Here we see creation awaiting the fullness of God’s people. The revealing of the sons of God, that is the Church, marks the full end of Adam’s rebellious dominion over creation. We, in Christ, now have a new Adam who’s obedience brings life. His kingdom and dominion have been established, but he has not yet deemed it time to fully subjugate his enemies. Christ has his enemies at his mercy and he can take them at any moment. But his people are not yet complete. At the completion of his people, Christ will strike death dead and creation’s bondage to corruption will end.
The completion of the Church does not cause the renewal of creation, but God has made the completion of the Church a precondition for said renewal.
Going back to the final pages of Revelation, we can see the hope of creation played out.

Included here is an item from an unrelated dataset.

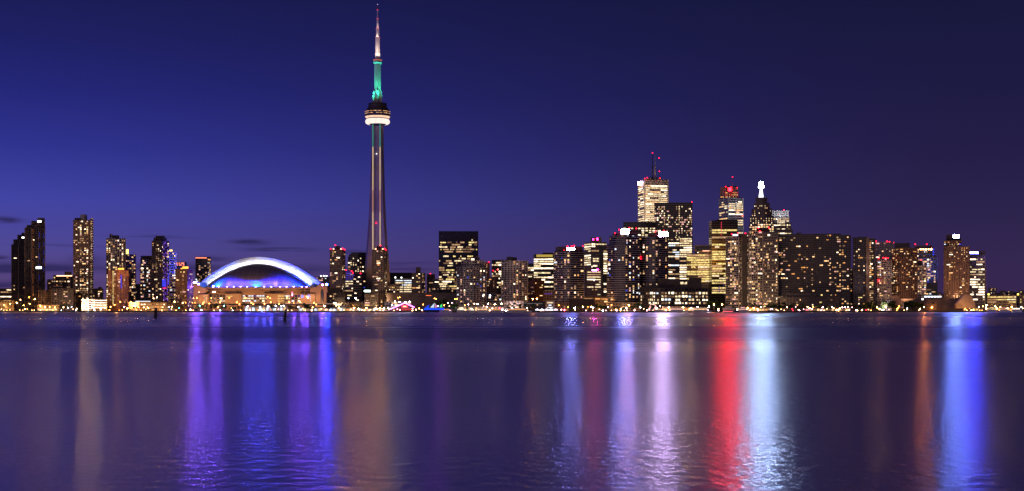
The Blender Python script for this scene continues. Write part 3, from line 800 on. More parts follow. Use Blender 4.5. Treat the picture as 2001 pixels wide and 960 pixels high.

Then Death and Hades were thrown into the lake of fire. This is the second death, the lake of fire. And if anyone’s name was not found written in the book of life, he was thrown into the lake of fire. Then I saw a new heaven and a new earth, for the first heaven and the first earth had passed away, and the sea was no more. And I saw the holy city, new Jerusalem, coming down out of heaven from God, prepared as a bride adorned for her husband. And I heard a loud voice from the throne saying, “Behold, the dwelling place of God is with man. He will dwell with them, and they will be his people, and God himself will be with them as their God. He will wipe away every tear from their eyes, and death shall be no more, neither shall there be mourning, nor crying, nor pain anymore, for the former things have passed away.”